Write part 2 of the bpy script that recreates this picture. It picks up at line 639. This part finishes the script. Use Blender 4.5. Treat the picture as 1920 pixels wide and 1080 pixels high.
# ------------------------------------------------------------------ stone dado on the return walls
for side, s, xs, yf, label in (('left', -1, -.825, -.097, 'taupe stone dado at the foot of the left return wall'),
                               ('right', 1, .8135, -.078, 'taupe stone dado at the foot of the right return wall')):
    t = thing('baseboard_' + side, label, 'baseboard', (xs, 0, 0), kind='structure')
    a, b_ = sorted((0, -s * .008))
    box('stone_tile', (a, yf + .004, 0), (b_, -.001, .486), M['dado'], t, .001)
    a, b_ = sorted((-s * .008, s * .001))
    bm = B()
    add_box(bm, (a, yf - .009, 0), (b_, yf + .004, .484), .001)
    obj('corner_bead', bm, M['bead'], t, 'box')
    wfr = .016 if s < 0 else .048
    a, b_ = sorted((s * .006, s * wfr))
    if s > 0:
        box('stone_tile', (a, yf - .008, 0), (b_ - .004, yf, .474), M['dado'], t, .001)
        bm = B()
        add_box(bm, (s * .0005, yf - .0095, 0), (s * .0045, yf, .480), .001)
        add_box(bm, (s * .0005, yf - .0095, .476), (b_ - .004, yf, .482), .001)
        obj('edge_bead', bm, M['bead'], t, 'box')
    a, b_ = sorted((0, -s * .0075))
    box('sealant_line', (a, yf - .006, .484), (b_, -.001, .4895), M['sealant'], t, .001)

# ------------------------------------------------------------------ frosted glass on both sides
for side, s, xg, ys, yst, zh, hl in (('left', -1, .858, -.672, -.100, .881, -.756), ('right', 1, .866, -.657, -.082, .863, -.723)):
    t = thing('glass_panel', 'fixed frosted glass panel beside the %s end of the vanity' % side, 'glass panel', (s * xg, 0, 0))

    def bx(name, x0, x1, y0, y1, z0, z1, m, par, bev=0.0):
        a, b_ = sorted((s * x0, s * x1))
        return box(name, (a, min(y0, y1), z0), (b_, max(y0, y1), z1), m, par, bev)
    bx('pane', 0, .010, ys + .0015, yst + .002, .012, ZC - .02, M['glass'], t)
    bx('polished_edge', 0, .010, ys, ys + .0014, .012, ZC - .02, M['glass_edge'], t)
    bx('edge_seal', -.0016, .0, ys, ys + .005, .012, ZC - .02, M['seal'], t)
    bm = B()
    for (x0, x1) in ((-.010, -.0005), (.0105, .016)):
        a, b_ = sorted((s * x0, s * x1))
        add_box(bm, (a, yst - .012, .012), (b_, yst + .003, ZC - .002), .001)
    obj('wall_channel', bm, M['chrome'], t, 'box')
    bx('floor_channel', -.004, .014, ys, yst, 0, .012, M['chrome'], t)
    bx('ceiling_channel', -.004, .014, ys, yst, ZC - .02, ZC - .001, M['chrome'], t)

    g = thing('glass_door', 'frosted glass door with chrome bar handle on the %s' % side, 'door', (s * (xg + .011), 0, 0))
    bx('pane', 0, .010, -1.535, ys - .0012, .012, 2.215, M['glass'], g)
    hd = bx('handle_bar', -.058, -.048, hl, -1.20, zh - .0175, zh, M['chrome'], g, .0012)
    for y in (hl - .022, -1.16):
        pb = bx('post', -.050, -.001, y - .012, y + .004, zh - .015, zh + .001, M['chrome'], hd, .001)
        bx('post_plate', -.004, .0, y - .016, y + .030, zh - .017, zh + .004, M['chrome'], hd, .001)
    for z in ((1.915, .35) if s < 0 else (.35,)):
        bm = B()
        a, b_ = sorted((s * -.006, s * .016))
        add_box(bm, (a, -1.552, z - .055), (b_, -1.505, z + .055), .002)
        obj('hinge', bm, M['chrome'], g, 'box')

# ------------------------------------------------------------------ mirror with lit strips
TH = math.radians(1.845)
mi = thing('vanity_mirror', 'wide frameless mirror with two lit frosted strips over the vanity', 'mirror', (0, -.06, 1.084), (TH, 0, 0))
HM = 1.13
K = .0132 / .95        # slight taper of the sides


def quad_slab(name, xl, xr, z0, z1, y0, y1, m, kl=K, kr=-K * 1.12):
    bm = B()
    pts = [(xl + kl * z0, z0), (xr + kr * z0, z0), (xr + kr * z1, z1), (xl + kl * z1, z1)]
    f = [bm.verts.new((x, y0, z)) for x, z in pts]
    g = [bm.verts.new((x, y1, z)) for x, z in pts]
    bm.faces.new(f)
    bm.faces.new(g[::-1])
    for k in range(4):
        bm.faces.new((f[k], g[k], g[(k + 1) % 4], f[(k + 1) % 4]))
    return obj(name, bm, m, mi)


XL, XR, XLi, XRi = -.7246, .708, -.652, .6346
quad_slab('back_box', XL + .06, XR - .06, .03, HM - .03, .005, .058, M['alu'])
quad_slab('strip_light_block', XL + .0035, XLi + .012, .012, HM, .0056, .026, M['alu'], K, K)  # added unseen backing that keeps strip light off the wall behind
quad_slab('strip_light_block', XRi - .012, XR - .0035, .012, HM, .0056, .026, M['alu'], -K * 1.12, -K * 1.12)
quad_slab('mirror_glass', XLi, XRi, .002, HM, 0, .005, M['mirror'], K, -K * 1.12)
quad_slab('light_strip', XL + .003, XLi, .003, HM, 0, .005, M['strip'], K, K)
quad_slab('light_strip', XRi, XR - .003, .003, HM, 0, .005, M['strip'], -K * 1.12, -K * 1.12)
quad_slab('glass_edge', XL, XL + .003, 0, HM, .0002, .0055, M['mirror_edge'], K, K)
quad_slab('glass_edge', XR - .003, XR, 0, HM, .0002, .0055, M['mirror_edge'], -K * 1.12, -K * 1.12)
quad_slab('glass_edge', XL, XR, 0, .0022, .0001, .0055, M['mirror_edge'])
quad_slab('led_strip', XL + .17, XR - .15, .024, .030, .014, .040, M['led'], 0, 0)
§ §
Give back all the data exactly as written.

* THE REPLY
Write part 2 of the bpy script that recreates this picture. It picks up at line 639. This part finishes the script. Use Blender 4.5. Treat the picture as 1920 pixels wide and 1080 pixels high.
# ------------------------------------------------------------------ stone dado on the return walls
for side, s, xs, yf, label in (('left', -1, -.825, -.097, 'taupe stone dado at the foot of the left return wall'),
                               ('right', 1, .8135, -.078, 'taupe stone dado at the foot of the right return wall')):
    t = thing('baseboard_' + side, label, 'baseboard', (xs, 0, 0), kind='structure')
    a, b_ = sorted((0, -s * .008))
    box('stone_tile', (a, yf + .004, 0), (b_, -.001, .486), M['dado'], t, .001)
    a, b_ = sorted((-s * .008, s * .001))
    bm = B()
    add_box(bm, (a, yf - .009, 0), (b_, yf + .004, .484), .001)
    obj('corner_bead', bm, M['bead'], t, 'box')
    wfr = .016 if s < 0 else .048
    a, b_ = sorted((s * .006, s * wfr))
    if s > 0:
        box('stone_tile', (a, yf - .008, 0), (b_ - .004, yf, .474), M['dado'], t, .001)
        bm = B()
        add_box(bm, (s * .0005, yf - .0095, 0), (s * .0045, yf, .480), .001)
        add_box(bm, (s * .0005, yf - .0095, .476), (b_ - .004, yf, .482), .001)
        obj('edge_bead', bm, M['bead'], t, 'box')
    a, b_ = sorted((0, -s * .0075))
    box('sealant_line', (a, yf - .006, .484), (b_, -.001, .4895), M['sealant'], t, .001)

# ------------------------------------------------------------------ frosted glass on both sides
for side, s, xg, ys, yst, zh, hl in (('left', -1, .858, -.672, -.100, .881, -.756), ('right', 1, .866, -.657, -.082, .863, -.723)):
    t = thing('glass_panel', 'fixed frosted glass panel beside the %s end of the vanity' % side, 'glass panel', (s * xg, 0, 0))

    def bx(name, x0, x1, y0, y1, z0, z1, m, par, bev=0.0):
        a, b_ = sorted((s * x0, s * x1))
        return box(name, (a, min(y0, y1), z0), (b_, max(y0, y1), z1), m, par, bev)
    bx('pane', 0, .010, ys + .0015, yst + .002, .012, ZC - .02, M['glass'], t)
    bx('polished_edge', 0, .010, ys, ys + .0014, .012, ZC - .02, M['glass_edge'], t)
    bx('edge_seal', -.0016, .0, ys, ys + .005, .012, ZC - .02, M['seal'], t)
    bm = B()
    for (x0, x1) in ((-.010, -.0005), (.0105, .016)):
        a, b_ = sorted((s * x0, s * x1))
        add_box(bm, (a, yst - .012, .012), (b_, yst + .003, ZC - .002), .001)
    obj('wall_channel', bm, M['chrome'], t, 'box')
    bx('floor_channel', -.004, .014, ys, yst, 0, .012, M['chrome'], t)
    bx('ceiling_channel', -.004, .014, ys, yst, ZC - .02, ZC - .001, M['chrome'], t)

    g = thing('glass_door', 'frosted glass door with chrome bar handle on the %s' % side, 'door', (s * (xg + .011), 0, 0))
    bx('pane', 0, .010, -1.535, ys - .0012, .012, 2.215, M['glass'], g)
    hd = bx('handle_bar', -.058, -.048, hl, -1.20, zh - .0175, zh, M['chrome'], g, .0012)
    for y in (hl - .022, -1.16):
        pb = bx('post', -.050, -.001, y - .012, y + .004, zh - .015, zh + .001, M['chrome'], hd, .001)
        bx('post_plate', -.004, .0, y - .016, y + .030, zh - .017, zh + .004, M['chrome'], hd, .001)
    for z in ((1.915, .35) if s < 0 else (.35,)):
        bm = B()
        a, b_ = sorted((s * -.006, s * .016))
        add_box(bm, (a, -1.552, z - .055), (b_, -1.505, z + .055), .002)
        obj('hinge', bm, M['chrome'], g, 'box')

# ------------------------------------------------------------------ mirror with lit strips
TH = math.radians(1.845)
mi = thing('vanity_mirror', 'wide frameless mirror with two lit frosted strips over the vanity', 'mirror', (0, -.06, 1.084), (TH, 0, 0))
HM = 1.13
K = .0132 / .95        # slight taper of the sides


def quad_slab(name, xl, xr, z0, z1, y0, y1, m, kl=K, kr=-K * 1.12):
    bm = B()
    pts = [(xl + kl * z0, z0), (xr + kr * z0, z0), (xr + kr * z1, z1), (xl + kl * z1, z1)]
    f = [bm.verts.new((x, y0, z)) for x, z in pts]
    g = [bm.verts.new((x, y1, z)) for x, z in pts]
    bm.faces.new(f)
    bm.faces.new(g[::-1])
    for k in range(4):
        bm.faces.new((f[k], g[k], g[(k + 1) % 4], f[(k + 1) % 4]))
    return obj(name, bm, m, mi)


XL, XR, XLi, XRi = -.7246, .708, -.652, .6346
quad_slab('back_box', XL + .06, XR - .06, .03, HM - .03, .005, .058, M['alu'])
quad_slab('strip_light_block', XL + .0035, XLi + .012, .012, HM, .0056, .026, M['alu'], K, K)  # added unseen backing that keeps strip light off the wall behind
quad_slab('strip_light_block', XRi - .012, XR - .0035, .012, HM, .0056, .026, M['alu'], -K * 1.12, -K * 1.12)
quad_slab('mirror_glass', XLi, XRi, .002, HM, 0, .005, M['mirror'], K, -K * 1.12)
quad_slab('light_strip', XL + .003, XLi, .003, HM, 0, .005, M['strip'], K, K)
quad_slab('light_strip', XRi, XR - .003, .003, HM, 0, .005, M['strip'], -K * 1.12, -K * 1.12)
quad_slab('glass_edge', XL, XL + .003, 0, HM, .0002, .0055, M['mirror_edge'], K, K)
quad_slab('glass_edge', XR - .003, XR, 0, HM, .0002, .0055, M['mirror_edge'], -K * 1.12, -K * 1.12)
quad_slab('glass_edge', XL, XR, 0, .0022, .0001, .0055, M['mirror_edge'])
quad_slab('led_strip', XL + .17, XR - .15, .024, .030, .014, .040, M['led'], 0, 0)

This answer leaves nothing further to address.